Security Model
A closer look at the building blocks that keep Rover Nexus secure: identity, transport, access control, and auditing.
Identity and enrollment
Every robot has its own cryptographic identity.
- A robot enrolls using a single-use bootstrap token issued by an administrator.
- During enrollment the robot generates its own key pair on the device and submits a certificate signing request. The private key never leaves the device.
- The cloud returns a device certificate that becomes the robot's lasting identity. Enrollment is one-time per robot.
See Enrollment for the operator workflow.
Transport security (mTLS)
After enrollment, every robot-to-cloud connection uses mutual TLS:
- Both the robot and the cloud present certificates and verify each other before any data is exchanged.

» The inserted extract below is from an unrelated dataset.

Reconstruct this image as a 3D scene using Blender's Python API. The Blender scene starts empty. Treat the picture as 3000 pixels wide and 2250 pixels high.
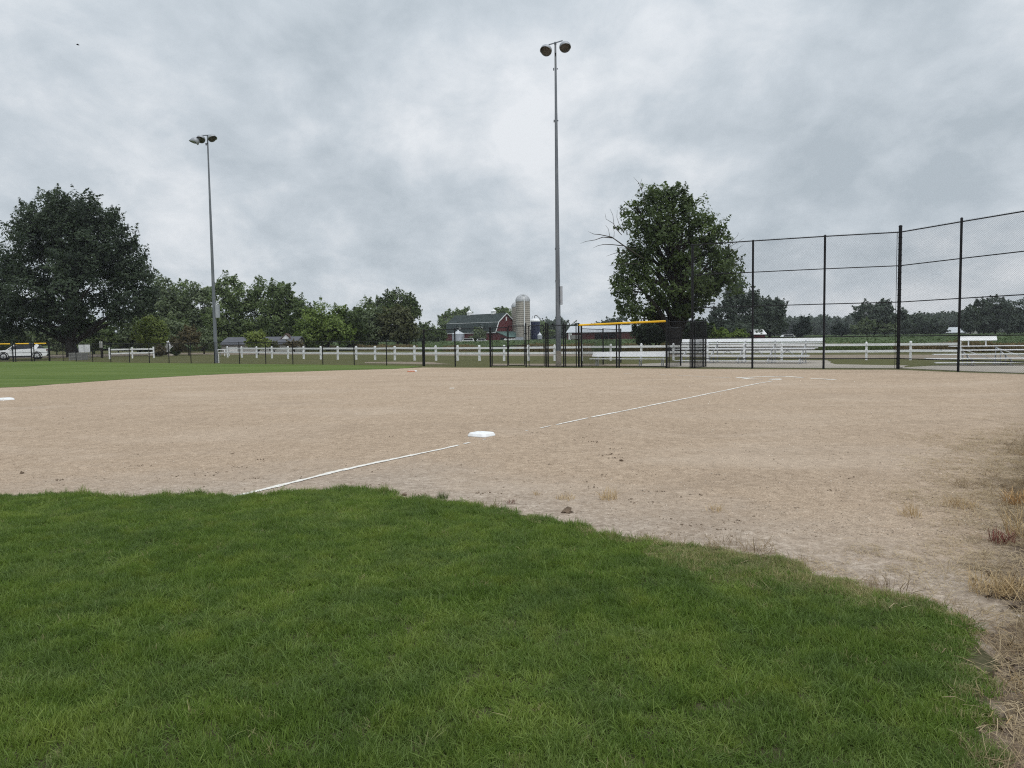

- Traffic is encrypted in transit.
- A robot without a valid device certificate cannot connect.
Authorization and roles
Access uses two-level role-based access control, at the organization and fleet level. Permissions are evaluated per action, so people only get the capabilities their role grants. Cross-organization fleet sharing is bounded by a role cap and an optional expiration. See Roles and Permissions and Fleet Access.
Teleoperation sessions
Live video and remote control use WebRTC with short-lived signaling tokens, so authorization for a remote session expires quickly. See Teleoperation.
Auditing
Sensitive actions are recorded to an append-only audit log — including who performed an action, against which fleet or robot, and when. This supports review and accountability. See Auditing.